BRIEF
What lines of the data include the string "from"? Copy them all.

AVAILABLE DATA
§

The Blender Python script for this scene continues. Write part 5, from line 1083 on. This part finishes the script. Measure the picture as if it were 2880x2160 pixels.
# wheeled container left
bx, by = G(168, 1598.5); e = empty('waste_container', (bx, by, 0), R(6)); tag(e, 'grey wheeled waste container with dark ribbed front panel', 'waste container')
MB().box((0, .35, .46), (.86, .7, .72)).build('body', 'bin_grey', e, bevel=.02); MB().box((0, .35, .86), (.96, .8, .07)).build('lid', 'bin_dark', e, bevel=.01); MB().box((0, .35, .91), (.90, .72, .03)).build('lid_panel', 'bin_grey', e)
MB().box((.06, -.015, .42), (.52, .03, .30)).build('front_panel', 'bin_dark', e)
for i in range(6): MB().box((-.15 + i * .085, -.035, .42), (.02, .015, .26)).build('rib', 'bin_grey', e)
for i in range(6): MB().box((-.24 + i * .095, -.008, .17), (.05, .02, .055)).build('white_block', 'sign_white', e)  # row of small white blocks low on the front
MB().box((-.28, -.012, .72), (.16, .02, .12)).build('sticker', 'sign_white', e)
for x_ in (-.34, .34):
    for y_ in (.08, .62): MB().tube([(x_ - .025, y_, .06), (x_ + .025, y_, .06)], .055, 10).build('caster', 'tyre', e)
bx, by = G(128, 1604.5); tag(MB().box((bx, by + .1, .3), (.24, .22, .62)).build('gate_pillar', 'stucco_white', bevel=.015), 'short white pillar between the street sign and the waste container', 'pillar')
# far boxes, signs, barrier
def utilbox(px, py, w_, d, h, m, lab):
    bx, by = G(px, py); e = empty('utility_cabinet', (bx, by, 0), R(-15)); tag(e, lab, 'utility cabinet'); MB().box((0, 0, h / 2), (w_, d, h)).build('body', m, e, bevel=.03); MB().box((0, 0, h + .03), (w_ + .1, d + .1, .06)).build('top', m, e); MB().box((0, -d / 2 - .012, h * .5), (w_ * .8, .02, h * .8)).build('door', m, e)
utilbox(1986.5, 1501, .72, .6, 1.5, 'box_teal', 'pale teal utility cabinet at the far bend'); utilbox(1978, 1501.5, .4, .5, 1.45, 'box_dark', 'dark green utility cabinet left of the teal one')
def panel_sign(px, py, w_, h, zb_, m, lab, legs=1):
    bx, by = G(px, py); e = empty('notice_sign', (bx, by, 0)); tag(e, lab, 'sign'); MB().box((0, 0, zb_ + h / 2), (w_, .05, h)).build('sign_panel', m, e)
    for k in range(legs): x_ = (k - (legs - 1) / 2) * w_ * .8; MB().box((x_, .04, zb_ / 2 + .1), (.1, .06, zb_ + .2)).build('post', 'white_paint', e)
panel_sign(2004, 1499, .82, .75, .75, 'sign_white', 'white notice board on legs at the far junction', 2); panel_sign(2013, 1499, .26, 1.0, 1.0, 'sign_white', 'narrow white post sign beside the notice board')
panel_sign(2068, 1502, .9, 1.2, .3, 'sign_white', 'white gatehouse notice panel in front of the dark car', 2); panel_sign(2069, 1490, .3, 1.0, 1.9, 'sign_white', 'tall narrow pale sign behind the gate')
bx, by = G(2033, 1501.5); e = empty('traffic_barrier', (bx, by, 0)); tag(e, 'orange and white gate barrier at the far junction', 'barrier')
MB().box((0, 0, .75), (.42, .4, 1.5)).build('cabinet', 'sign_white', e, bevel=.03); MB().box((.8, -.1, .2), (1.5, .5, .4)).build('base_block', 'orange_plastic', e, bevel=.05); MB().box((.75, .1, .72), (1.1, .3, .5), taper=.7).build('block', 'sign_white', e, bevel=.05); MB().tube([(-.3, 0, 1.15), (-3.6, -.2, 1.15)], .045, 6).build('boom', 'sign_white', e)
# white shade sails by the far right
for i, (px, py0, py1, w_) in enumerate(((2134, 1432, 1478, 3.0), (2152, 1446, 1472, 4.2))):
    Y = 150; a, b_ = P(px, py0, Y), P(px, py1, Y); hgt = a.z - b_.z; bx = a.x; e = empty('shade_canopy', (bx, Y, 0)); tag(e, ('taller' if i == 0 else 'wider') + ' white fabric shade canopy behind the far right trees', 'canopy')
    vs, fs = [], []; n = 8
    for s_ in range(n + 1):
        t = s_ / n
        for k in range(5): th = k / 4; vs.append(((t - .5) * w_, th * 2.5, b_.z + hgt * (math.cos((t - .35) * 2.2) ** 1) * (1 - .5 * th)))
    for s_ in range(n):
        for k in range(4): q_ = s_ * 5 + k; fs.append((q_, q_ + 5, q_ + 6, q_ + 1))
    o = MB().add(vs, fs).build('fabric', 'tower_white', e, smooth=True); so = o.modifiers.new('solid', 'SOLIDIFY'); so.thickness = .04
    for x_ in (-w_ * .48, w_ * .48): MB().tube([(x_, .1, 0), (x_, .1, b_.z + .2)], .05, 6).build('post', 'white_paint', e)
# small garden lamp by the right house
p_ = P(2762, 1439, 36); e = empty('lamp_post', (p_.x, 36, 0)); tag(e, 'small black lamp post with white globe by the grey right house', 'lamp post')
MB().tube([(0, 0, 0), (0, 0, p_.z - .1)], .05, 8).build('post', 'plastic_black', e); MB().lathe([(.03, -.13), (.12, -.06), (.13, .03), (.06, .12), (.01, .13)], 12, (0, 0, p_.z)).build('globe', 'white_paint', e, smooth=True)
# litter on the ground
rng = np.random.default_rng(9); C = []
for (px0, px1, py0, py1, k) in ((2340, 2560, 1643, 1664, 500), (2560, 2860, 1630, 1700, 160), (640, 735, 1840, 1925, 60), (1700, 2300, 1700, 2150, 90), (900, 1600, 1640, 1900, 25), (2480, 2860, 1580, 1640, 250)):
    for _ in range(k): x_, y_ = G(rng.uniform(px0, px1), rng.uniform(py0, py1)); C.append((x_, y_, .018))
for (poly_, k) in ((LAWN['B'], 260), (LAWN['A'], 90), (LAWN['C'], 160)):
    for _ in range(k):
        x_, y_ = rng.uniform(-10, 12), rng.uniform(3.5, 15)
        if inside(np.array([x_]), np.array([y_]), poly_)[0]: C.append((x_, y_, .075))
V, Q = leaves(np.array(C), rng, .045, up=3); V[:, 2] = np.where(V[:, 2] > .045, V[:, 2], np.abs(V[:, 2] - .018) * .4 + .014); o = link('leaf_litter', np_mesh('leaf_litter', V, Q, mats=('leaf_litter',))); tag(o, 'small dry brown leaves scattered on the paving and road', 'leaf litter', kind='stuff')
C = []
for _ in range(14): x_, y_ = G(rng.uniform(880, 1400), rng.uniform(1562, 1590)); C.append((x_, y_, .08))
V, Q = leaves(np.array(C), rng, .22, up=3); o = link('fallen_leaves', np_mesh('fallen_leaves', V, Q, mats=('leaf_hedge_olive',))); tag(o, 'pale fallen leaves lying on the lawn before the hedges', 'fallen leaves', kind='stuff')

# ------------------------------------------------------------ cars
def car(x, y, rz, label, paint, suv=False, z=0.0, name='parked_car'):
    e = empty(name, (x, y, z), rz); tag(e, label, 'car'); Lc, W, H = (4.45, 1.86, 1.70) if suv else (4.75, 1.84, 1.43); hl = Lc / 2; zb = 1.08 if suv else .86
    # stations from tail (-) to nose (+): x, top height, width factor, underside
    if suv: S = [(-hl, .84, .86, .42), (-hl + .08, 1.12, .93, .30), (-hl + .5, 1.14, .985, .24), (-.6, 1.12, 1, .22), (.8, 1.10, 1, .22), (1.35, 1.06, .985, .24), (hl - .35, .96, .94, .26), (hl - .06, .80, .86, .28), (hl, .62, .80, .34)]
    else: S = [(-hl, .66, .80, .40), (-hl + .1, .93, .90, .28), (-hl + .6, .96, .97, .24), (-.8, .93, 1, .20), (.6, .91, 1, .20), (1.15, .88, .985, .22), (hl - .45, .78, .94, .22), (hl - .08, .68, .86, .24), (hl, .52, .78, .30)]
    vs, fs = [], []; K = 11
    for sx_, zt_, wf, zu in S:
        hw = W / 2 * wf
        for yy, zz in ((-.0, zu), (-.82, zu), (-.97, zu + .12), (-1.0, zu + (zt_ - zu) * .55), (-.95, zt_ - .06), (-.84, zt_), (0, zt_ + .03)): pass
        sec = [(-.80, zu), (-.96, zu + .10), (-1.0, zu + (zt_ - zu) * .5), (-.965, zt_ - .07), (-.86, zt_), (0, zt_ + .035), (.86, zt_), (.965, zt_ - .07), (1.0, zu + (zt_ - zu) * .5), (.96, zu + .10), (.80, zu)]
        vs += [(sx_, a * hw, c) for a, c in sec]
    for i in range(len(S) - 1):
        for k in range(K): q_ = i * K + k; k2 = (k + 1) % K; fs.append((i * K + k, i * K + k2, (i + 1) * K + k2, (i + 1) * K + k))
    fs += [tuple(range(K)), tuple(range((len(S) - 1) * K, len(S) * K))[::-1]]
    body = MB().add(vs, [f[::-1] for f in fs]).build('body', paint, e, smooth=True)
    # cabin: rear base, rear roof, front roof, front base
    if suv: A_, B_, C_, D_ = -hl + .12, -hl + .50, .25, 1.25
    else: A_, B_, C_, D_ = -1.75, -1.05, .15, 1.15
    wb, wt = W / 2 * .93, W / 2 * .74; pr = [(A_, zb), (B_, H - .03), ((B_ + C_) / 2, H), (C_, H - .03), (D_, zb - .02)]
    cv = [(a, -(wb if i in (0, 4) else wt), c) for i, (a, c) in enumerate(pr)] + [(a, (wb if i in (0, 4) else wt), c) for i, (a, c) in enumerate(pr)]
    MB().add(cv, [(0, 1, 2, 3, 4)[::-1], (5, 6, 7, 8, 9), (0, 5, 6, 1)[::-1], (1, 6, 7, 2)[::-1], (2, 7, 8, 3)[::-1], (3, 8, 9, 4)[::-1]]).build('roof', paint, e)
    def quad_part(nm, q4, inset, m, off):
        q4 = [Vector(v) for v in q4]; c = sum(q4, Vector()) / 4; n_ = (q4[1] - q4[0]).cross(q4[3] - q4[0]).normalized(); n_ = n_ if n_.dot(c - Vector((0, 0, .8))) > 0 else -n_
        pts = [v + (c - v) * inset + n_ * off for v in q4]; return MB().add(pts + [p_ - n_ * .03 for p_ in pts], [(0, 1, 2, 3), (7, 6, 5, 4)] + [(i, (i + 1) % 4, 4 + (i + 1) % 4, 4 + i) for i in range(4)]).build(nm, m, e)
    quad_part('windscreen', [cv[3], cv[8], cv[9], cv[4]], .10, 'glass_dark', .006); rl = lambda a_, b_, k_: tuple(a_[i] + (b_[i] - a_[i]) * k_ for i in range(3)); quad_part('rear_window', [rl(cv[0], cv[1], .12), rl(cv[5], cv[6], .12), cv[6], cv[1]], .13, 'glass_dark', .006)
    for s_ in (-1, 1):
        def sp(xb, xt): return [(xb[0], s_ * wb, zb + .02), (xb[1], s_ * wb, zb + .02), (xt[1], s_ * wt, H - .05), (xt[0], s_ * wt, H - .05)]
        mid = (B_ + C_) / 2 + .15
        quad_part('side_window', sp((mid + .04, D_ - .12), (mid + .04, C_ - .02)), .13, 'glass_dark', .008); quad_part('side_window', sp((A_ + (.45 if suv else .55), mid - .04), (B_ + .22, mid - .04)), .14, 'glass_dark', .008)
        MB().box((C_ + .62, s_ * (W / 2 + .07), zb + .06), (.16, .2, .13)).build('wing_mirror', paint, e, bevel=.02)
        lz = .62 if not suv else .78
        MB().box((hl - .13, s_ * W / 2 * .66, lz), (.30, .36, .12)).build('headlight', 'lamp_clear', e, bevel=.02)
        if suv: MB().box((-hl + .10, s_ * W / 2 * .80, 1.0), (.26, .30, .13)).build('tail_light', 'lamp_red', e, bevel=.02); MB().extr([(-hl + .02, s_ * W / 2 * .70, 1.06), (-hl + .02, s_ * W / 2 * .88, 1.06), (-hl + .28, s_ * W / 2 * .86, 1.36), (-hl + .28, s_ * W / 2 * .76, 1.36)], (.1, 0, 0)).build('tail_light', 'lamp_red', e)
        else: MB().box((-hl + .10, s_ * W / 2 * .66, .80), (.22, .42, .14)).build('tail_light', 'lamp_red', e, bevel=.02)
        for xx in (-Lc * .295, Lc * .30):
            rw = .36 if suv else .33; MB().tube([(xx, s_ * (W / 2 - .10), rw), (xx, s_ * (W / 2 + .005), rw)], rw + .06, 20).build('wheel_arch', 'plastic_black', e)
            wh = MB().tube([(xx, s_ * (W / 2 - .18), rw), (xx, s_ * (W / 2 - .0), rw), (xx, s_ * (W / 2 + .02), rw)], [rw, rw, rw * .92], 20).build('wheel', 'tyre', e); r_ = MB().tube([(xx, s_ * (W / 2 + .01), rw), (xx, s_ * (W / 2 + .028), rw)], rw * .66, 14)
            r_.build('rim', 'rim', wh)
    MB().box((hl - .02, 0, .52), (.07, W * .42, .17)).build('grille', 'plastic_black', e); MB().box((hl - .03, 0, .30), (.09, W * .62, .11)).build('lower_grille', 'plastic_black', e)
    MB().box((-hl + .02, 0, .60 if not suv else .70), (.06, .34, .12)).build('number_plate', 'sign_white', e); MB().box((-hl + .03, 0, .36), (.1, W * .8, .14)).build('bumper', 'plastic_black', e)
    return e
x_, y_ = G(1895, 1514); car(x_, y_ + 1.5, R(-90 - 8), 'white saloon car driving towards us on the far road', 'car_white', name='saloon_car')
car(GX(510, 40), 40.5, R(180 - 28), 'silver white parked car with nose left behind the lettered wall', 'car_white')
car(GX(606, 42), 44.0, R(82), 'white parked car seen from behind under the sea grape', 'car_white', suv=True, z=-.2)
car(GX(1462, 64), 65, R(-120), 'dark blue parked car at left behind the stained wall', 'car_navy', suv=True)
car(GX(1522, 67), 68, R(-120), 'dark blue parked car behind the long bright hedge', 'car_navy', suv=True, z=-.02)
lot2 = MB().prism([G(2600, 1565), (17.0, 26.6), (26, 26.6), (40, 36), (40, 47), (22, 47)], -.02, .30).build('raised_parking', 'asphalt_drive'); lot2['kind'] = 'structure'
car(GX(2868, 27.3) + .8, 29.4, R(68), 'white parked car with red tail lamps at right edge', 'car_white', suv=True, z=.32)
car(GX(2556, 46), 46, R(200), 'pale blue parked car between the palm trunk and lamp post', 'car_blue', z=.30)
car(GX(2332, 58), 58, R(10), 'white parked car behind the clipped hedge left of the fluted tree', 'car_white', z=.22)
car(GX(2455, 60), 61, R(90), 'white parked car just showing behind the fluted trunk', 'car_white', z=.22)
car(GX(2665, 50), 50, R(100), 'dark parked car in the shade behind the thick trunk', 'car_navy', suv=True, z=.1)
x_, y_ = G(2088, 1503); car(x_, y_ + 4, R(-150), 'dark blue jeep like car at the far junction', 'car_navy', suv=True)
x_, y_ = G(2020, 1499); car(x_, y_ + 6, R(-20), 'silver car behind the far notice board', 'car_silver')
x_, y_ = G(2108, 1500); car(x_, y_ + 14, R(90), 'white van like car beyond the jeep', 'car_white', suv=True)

§

RESPONSE TO THIS EXERCISE
The Blender Python script for this scene continues. Write part 5, from line 1083 on. This part finishes the script. Measure the picture as if it were 2880x2160 pixels.
    # stations from tail (-) to nose (+): x, top height, width factor, underside
car(GX(606, 42), 44.0, R(82), 'white parked car seen from behind under the sea grape', 'car_white', suv=True, z=-.2)